Given problem ::
Reproduce the listing below verbatim.
--- Dataset records ---
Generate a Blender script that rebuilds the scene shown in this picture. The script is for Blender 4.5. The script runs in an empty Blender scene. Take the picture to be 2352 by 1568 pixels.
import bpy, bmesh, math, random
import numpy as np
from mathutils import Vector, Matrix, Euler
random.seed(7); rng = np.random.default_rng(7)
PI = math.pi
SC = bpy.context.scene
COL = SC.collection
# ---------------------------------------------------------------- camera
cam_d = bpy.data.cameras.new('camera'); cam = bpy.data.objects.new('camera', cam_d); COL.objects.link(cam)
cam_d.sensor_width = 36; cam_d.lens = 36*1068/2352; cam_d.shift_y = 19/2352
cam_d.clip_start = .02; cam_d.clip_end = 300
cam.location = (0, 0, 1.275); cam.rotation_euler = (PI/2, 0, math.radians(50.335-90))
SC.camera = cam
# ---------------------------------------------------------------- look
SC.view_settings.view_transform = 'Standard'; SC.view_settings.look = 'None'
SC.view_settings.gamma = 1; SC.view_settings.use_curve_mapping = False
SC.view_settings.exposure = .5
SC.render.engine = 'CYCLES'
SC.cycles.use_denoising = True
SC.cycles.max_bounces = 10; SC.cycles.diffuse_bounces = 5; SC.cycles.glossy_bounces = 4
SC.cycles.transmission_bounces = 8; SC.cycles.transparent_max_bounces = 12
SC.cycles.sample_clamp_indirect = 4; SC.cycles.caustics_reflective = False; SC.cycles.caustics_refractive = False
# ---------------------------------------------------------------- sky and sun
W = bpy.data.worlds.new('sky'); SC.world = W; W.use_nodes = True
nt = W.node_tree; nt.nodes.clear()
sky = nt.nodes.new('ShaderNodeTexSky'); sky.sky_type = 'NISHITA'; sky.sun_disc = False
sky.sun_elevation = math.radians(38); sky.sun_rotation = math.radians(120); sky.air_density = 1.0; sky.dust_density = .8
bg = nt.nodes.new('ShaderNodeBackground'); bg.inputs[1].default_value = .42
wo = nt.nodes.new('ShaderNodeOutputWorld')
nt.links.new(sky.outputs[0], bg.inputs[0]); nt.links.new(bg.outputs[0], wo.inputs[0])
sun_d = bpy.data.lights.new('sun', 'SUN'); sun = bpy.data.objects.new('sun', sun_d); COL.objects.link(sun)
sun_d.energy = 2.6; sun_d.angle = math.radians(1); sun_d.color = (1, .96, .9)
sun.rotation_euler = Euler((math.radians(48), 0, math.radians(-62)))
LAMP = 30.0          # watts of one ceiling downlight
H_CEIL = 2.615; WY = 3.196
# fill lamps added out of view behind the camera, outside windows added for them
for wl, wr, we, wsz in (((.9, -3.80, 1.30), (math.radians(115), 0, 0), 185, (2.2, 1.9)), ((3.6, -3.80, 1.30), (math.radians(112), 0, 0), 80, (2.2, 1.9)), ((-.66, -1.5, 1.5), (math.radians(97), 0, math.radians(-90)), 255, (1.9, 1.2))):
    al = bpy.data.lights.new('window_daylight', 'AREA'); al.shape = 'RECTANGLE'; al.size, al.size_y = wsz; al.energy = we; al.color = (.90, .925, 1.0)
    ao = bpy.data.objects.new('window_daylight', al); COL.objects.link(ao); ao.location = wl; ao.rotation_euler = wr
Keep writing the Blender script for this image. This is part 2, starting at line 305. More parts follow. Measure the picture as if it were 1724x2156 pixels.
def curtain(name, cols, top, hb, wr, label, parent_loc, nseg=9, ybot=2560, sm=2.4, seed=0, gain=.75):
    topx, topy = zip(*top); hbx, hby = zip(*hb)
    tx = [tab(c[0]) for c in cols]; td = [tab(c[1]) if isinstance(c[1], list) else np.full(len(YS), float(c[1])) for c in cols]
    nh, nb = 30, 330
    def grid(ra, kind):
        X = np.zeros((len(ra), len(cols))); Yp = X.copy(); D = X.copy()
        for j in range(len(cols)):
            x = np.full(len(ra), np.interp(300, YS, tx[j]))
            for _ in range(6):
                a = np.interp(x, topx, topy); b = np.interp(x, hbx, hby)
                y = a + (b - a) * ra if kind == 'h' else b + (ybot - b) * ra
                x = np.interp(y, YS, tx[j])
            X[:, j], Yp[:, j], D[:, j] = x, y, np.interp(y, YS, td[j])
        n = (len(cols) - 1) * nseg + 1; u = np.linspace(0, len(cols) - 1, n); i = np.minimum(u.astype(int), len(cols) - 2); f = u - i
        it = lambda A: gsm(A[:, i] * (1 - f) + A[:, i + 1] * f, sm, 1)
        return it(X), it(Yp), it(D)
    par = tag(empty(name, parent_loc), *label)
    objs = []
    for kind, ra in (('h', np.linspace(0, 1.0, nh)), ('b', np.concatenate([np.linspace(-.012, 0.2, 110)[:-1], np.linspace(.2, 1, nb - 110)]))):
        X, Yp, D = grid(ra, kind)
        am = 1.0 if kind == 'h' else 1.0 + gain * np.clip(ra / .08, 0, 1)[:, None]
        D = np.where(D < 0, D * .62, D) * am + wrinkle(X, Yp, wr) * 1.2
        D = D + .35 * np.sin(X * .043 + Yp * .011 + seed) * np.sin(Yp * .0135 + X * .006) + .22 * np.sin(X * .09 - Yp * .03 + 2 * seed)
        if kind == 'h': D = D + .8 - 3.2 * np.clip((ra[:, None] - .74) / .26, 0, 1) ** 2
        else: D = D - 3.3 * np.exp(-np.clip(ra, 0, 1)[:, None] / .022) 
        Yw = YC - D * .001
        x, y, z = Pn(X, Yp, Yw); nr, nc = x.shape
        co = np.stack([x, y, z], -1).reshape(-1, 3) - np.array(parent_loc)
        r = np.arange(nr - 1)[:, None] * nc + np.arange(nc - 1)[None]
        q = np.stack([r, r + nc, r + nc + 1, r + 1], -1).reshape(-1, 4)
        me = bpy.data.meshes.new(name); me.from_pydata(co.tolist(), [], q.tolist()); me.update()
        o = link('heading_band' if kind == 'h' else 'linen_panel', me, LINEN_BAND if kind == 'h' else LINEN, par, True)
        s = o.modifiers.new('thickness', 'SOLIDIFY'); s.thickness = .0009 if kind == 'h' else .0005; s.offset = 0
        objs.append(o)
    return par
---
Reply ::
Generate a Blender script that rebuilds the scene shown in this picture. The script is for Blender 4.5. The script runs in an empty Blender scene. Take the picture to be 2352 by 1568 pixels.
import bpy, bmesh, math, random
import numpy as np
from mathutils import Vector, Matrix, Euler
random.seed(7); rng = np.random.default_rng(7)
PI = math.pi
SC = bpy.context.scene
COL = SC.collection
# ---------------------------------------------------------------- camera
cam_d = bpy.data.cameras.new('camera'); cam = bpy.data.objects.new('camera', cam_d); COL.objects.link(cam)
cam_d.sensor_width = 36; cam_d.lens = 36*1068/2352; cam_d.shift_y = 19/2352
cam_d.clip_start = .02; cam_d.clip_end = 300
cam.location = (0, 0, 1.275); cam.rotation_euler = (PI/2, 0, math.radians(50.335-90))
SC.camera = cam
# ---------------------------------------------------------------- look
SC.view_settings.view_transform = 'Standard'; SC.view_settings.look = 'None'
SC.view_settings.gamma = 1; SC.view_settings.use_curve_mapping = False
SC.view_settings.exposure = .5
SC.render.engine = 'CYCLES'
SC.cycles.use_denoising = True
SC.cycles.max_bounces = 10; SC.cycles.diffuse_bounces = 5; SC.cycles.glossy_bounces = 4
SC.cycles.transmission_bounces = 8; SC.cycles.transparent_max_bounces = 12
SC.cycles.sample_clamp_indirect = 4; SC.cycles.caustics_reflective = False; SC.cycles.caustics_refractive = False
# ---------------------------------------------------------------- sky and sun
W = bpy.data.worlds.new('sky'); SC.world = W; W.use_nodes = True
nt = W.node_tree; nt.nodes.clear()
sky = nt.nodes.new('ShaderNodeTexSky'); sky.sky_type = 'NISHITA'; sky.sun_disc = False
sky.sun_elevation = math.radians(38); sky.sun_rotation = math.radians(120); sky.air_density = 1.0; sky.dust_density = .8
bg = nt.nodes.new('ShaderNodeBackground'); bg.inputs[1].default_value = .42
wo = nt.nodes.new('ShaderNodeOutputWorld')
nt.links.new(sky.outputs[0], bg.inputs[0]); nt.links.new(bg.outputs[0], wo.inputs[0])
sun_d = bpy.data.lights.new('sun', 'SUN'); sun = bpy.data.objects.new('sun', sun_d); COL.objects.link(sun)
sun_d.energy = 2.6; sun_d.angle = math.radians(1); sun_d.color = (1, .96, .9)
sun.rotation_euler = Euler((math.radians(48), 0, math.radians(-62)))
LAMP = 30.0          # watts of one ceiling downlight
H_CEIL = 2.615; WY = 3.196
# fill lamps added out of view behind the camera, outside windows added for them
for wl, wr, we, wsz in (((.9, -3.80, 1.30), (math.radians(115), 0, 0), 185, (2.2, 1.9)), ((3.6, -3.80, 1.30), (math.radians(112), 0, 0), 80, (2.2, 1.9)), ((-.66, -1.5, 1.5), (math.radians(97), 0, math.radians(-90)), 255, (1.9, 1.2))):
    al = bpy.data.lights.new('window_daylight', 'AREA'); al.shape = 'RECTANGLE'; al.size, al.size_y = wsz; al.energy = we; al.color = (.90, .925, 1.0)
    ao = bpy.data.objects.new('window_daylight', al); COL.objects.link(ao); ao.location = wl; ao.rotation_euler = wr
Keep writing the Blender script for this image. This is part 2, starting at line 305. More parts follow. Measure the picture as if it were 1724x2156 pixels.
def curtain(name, cols, top, hb, wr, label, parent_loc, nseg=9, ybot=2560, sm=2.4, seed=0, gain=.75):
    topx, topy = zip(*top); hbx, hby = zip(*hb)
    tx = [tab(c[0]) for c in cols]; td = [tab(c[1]) if isinstance(c[1], list) else np.full(len(YS), float(c[1])) for c in cols]
    nh, nb = 30, 330
    def grid(ra, kind):
        X = np.zeros((len(ra), len(cols))); Yp = X.copy(); D = X.copy()
        for j in range(len(cols)):
            x = np.full(len(ra), np.interp(300, YS, tx[j]))
            for _ in range(6):
                a = np.interp(x, topx, topy); b = np.interp(x, hbx, hby)
                y = a + (b - a) * ra if kind == 'h' else b + (ybot - b) * ra
                x = np.interp(y, YS, tx[j])
            X[:, j], Yp[:, j], D[:, j] = x, y, np.interp(y, YS, td[j])
        n = (len(cols) - 1) * nseg + 1; u = np.linspace(0, len(cols) - 1, n); i = np.minimum(u.astype(int), len(cols) - 2); f = u - i
        it = lambda A: gsm(A[:, i] * (1 - f) + A[:, i + 1] * f, sm, 1)
        return it(X), it(Yp), it(D)
    par = tag(empty(name, parent_loc), *label)
    objs = []
    for kind, ra in (('h', np.linspace(0, 1.0, nh)), ('b', np.concatenate([np.linspace(-.012, 0.2, 110)[:-1], np.linspace(.2, 1, nb - 110)]))):
        X, Yp, D = grid(ra, kind)
        am = 1.0 if kind == 'h' else 1.0 + gain * np.clip(ra / .08, 0, 1)[:, None]
        D = np.where(D < 0, D * .62, D) * am + wrinkle(X, Yp, wr) * 1.2
        D = D + .35 * np.sin(X * .043 + Yp * .011 + seed) * np.sin(Yp * .0135 + X * .006) + .22 * np.sin(X * .09 - Yp * .03 + 2 * seed)
        if kind == 'h': D = D + .8 - 3.2 * np.clip((ra[:, None] - .74) / .26, 0, 1) ** 2
        else: D = D - 3.3 * np.exp(-np.clip(ra, 0, 1)[:, None] / .022) 
        Yw = YC - D * .001
        x, y, z = Pn(X, Yp, Yw); nr, nc = x.shape
        co = np.stack([x, y, z], -1).reshape(-1, 3) - np.array(parent_loc)
        r = np.arange(nr - 1)[:, None] * nc + np.arange(nc - 1)[None]
        q = np.stack([r, r + nc, r + nc + 1, r + 1], -1).reshape(-1, 4)
        me = bpy.data.meshes.new(name); me.from_pydata(co.tolist(), [], q.tolist()); me.update()
        o = link('heading_band' if kind == 'h' else 'linen_panel', me, LINEN_BAND if kind == 'h' else LINEN, par, True)
        s = o.modifiers.new('thickness', 'SOLIDIFY'); s.thickness = .0009 if kind == 'h' else .0005; s.offset = 0
        objs.append(o)
    return par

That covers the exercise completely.